Image for representation.

Image for representation.

It is important to work hard in life to achieve your financial goals, however a little smart work in your investments can put you on the right track at the right time.

A Simple Example that can change the way you perceive Monthly Savings.

‘The early bird catches a worm’ and an ‘early mover’ to savings leverages benefits of compound interest like no other. Teenagers who aim to be Millionaires must start stashing their cash aside in SIPs or other investment instruments to take full advantage of the simple rule ‘Money makes Money’. It is important to work hard in life to achieve your financial goals, however a little smart work in your investments can put you on the right track at the right time.
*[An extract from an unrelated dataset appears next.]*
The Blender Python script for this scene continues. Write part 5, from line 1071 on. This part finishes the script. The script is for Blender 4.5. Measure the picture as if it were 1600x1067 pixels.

Let us show you a financial calculation with a simple example of Ram & Sham that explains how someone who starts saving in his 20s creates enormous wealth with almost same amount or less, than someone who tries to catch up a decade or so later, in his 30s.

Ram and Shyam are two friends, both are well educated, have good jobs and full financial freedom.

Ram starts saving ₹2000 every month at age 25 while Shyam feels it’s too early to talk about savings.

Both of them get married by the time they are 30 and get on with the newly-discovered expenses that marriage brings along. However, Ram continues to save ₹2000 every month as he has formed a habit to take out this wee bit little saving each month.

By the time Ram turns 35, he has already created a corpus of ₹4,31,451* Lakhs by saving just ₹2000 per month consistently over the last 1 decade. (*assuming 8% interest rate, compounded yearly)

Shyam takes some inspiration from Ram and decides to save every month, and to catch up pace with his friend, he plans to double his monthly savings to ₹4000 per month. Let us see how he fares: He’ll be able to create ₹8,62,902* by the time he completes age 45. (*assuming 8% interest rate, compounded yearly)

Meanwhile, Ram carries on with his paltry investment of ₹2000 per month and reaches ₹13,06,962 by the time he completes age 45.

So, Shyam despite saving double than Ram for the later decade is not able to match up the wealth Ram created by starting early.

Now let us bifurcate the Compound Interest from their Corpus,

Ram’s Savings = ₹5,04,000 (Actual Money Set Aside) + ₹8,02,962 (Compound Interest Earned)

Shyam’s Savings = ₹5,28,000 (Actual Money Set Aside) + ₹3,34,902(Compound Interest Earned)

Hope this Helps!

Yesterday was the best day to ‘Save Money’, Today the second best!